The Laziness Of DC Comics’ Decision To Hire Orson Scott Card To Write Superman

In a fairly predictable cycle of events, DC Comics has hired Orson Scott Card to write Adventures of Superman, and large segments of the internet are displeased. As Comic Book Resources reports:

An online petition calling on the publisher to drop the “virulently anti-gay writer” has already drawn more than 4,800 signers. And while comic book fans and petitions seem to go hand in hand — it was just last month Marvel was being called upon to cancel Avengers Arena — this effort is being spearheaded by All Out, an initiative of the Purpose Foundation advocating for gay, lesbian, bisexual and transgender rights. The drive has already attracted the attention of mainstream media outlets like The Guardian and The Huffington Post.

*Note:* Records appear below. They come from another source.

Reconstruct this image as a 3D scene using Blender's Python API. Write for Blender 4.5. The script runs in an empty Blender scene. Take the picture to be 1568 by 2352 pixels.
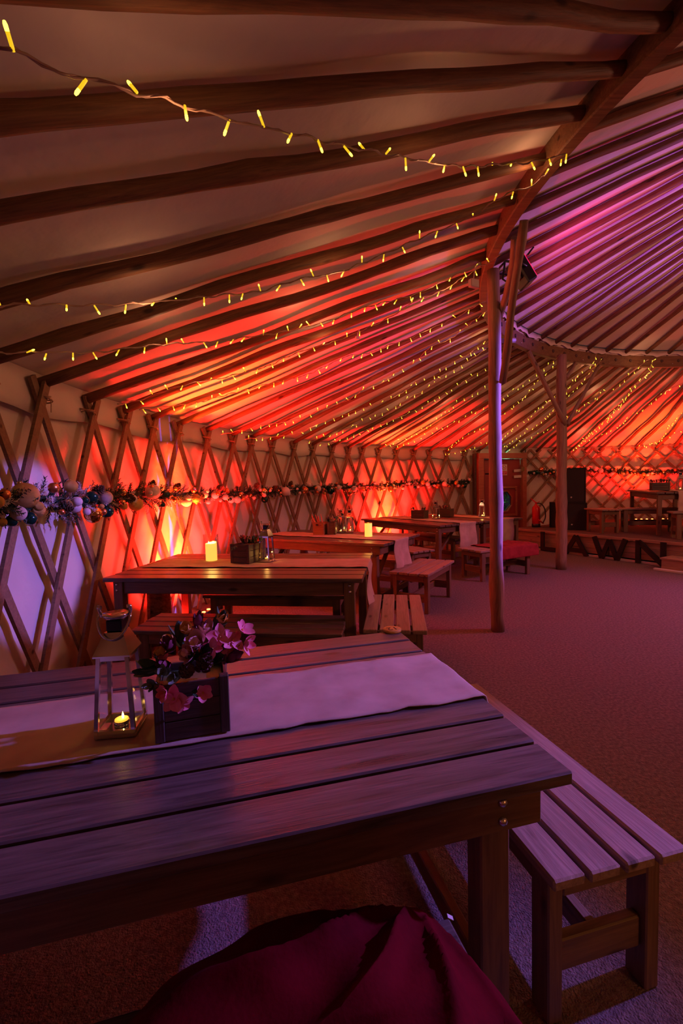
import bpy, bmesh, math, random
from math import sin, cos, pi, sqrt, atan2, radians
from mathutils import Vector, Matrix, noise as mnoise
import numpy as np

random.seed(7)
RNG = np.random.default_rng(11)
SC = bpy.context.scene
COL = SC.collection

# ------------------------------------------------------------------ camera
cam_data = bpy.data.cameras.new('camera')
cam_data.sensor_fit = 'VERTICAL'
cam_data.sensor_height = 36.0
cam_data.lens = 36.0 * 1045.0 / 2352.0
cam_data.clip_start = 0.05
cam = bpy.data.objects.new('camera', cam_data)
COL.objects.link(cam)
_p, _r = -0.06, -0.025
_f = Vector((0, cos(_p), sin(_p)))
_u = Vector((0, -sin(_p), cos(_p)))
_e = Vector((1, 0, 0))
_right = _e * cos(_r) + _u * sin(_r)
_up = -_e * sin(_r) + _u * cos(_r)
_m = Matrix.Identity(4)
for i in range(3):
    _m[i][0] = _right[i]
    _m[i][1] = _up[i]
    _m[i][2] = -_f[i]
_m[2][3] = 1.43
cam.matrix_world = _m
SC.camera = cam

# ------------------------------------------------------------------ world, exposure
SC.view_settings.view_transform = 'Standard'
SC.view_settings.look = 'None'
SC.view_settings.exposure = 0.0
SC.view_settings.gamma = 1.0
SC.view_settings.use_curve_mapping = False
wd = bpy.data.worlds.new('world')
SC.world = wd
wd.use_nodes = True
wd.node_tree.nodes['Background'].inputs[0].default_value = (0.02, 0.03, 0.04, 1)
wd.node_tree.nodes['Background'].inputs[1].default_value = 0.3
SC.cycles.max_bounces = 7
SC.cycles.diffuse_bounces = 4
SC.cycles.transparent_max_bounces = 12
SC.cycles.sample_clamp_indirect = 4.0
SC.cycles.caustics_reflective = False
SC.cycles.caustics_refractive = False

# ------------------------------------------------------------------ lamps of the tent
def lamp(name, kind, loc, target, color, energy, size=0.1, size_y=None, spot=60, blend=0.5, spread=pi):
    l = bpy.data.lights.new(name, kind)
    l.color = color
    l.energy = energy
    if kind == 'AREA':
        l.shape = 'RECTANGLE'
        l.size = size
        l.size_y = size_y or size
        l.spread = spread
    else:
        l.shadow_soft_size = size
    if kind == 'SPOT':
        l.spot_size = radians(spot)
        l.spot_blend = blend
    o = bpy.data.objects.new(name, l)
    COL.objects.link(o)
    o.location = loc
    if target is not None:
        d = Vector(target) - Vector(loc)
        o.rotation_euler = d.to_track_quat('-Z', 'Y').to_euler()
    return o

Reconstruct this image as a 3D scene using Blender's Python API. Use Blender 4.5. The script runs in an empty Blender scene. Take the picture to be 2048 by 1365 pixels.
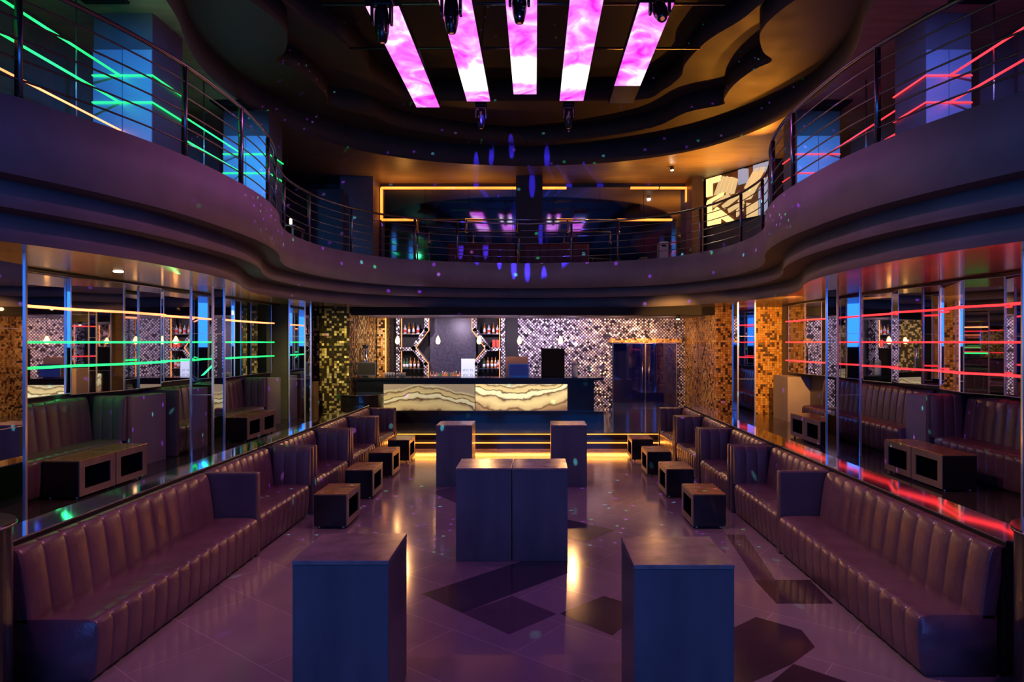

Although Card is best known for his award-winning 1985 novel Ender’s Game, he has become notorious for outspoken views on homosexuality and his advocacy against gay rights. A board member of the National Organization for Marriage, a group dedicated to the opposition of same-sex marriage, the author has tried to link homosexuality to childhood molestation, advocated home-schooling to ensure children “are not propagandized with the ‘normality’ of ‘gay marriage’” (with Card, the phrase is always in quotation marks), and floated slippery-slope scenarios in which marriage-equality opponents one day will be classified as “mentally ill” and parents who encourage their children to pursue heterosexual marriage “will be labeled as a bigot and accused of hate speech.”

I’m of two minds about the petition. As much as I find Card’s views abhorrent, I do believe that he has a right to work, which of course is not the same thing as a requirement that anyone hire him. And I think it would be worrisome to set a precedent that political views which are unrelated to the content of a person’s job should be the grounds for firing them — obviously, Card’s views on homosexuality and gay rights would be a reason not to, say, put him in a position to make benefits determinations for gay families, or to decide whether or not to prosecute hate crimes. Now, obviously Card’s views have affected some of his creative output, and I’d be willing to listen to an argument that they affect even his works that aren’t primarily concerned with adult sexuality (though I think it would be a very heavy lift to convince me that Ender’s Game and Speaker For The Dead, as stand-alone books, are noxious works).


The really interesting question for me is who else other than Card DC considered to write Superman, and why Card’s pitch, whatever it was, stood out to the company. Card seems to me to be someone who has been coasting creatively on the reputation of Ender’s Game for an extremely long time, rather than a genuinely exciting active talent. But I wouldn’t be surprised if DC went with him because, if nothing else, he’s a recognizable brand name. That’s a kind of hiring laziness that is infuriating, particularly when, as Joseph Hughes wrote in a great piece at Comics Alliance earlier this month that inspired predictable-but-still-depressing hysteria, “There is currently not a single black writer working on a monthly series for either of the two biggest comic book publishers in the United States, and precious few working for any of the others.” Hiring a white, once-innovative writer whose attitudes both offend potential readers in general, and have the potential to seep into his work in a way that makes it deeply unappealing, is apparently still more attractive to DC Comics than seeking out a new and refreshing voice, no matter what body that voice is housed in.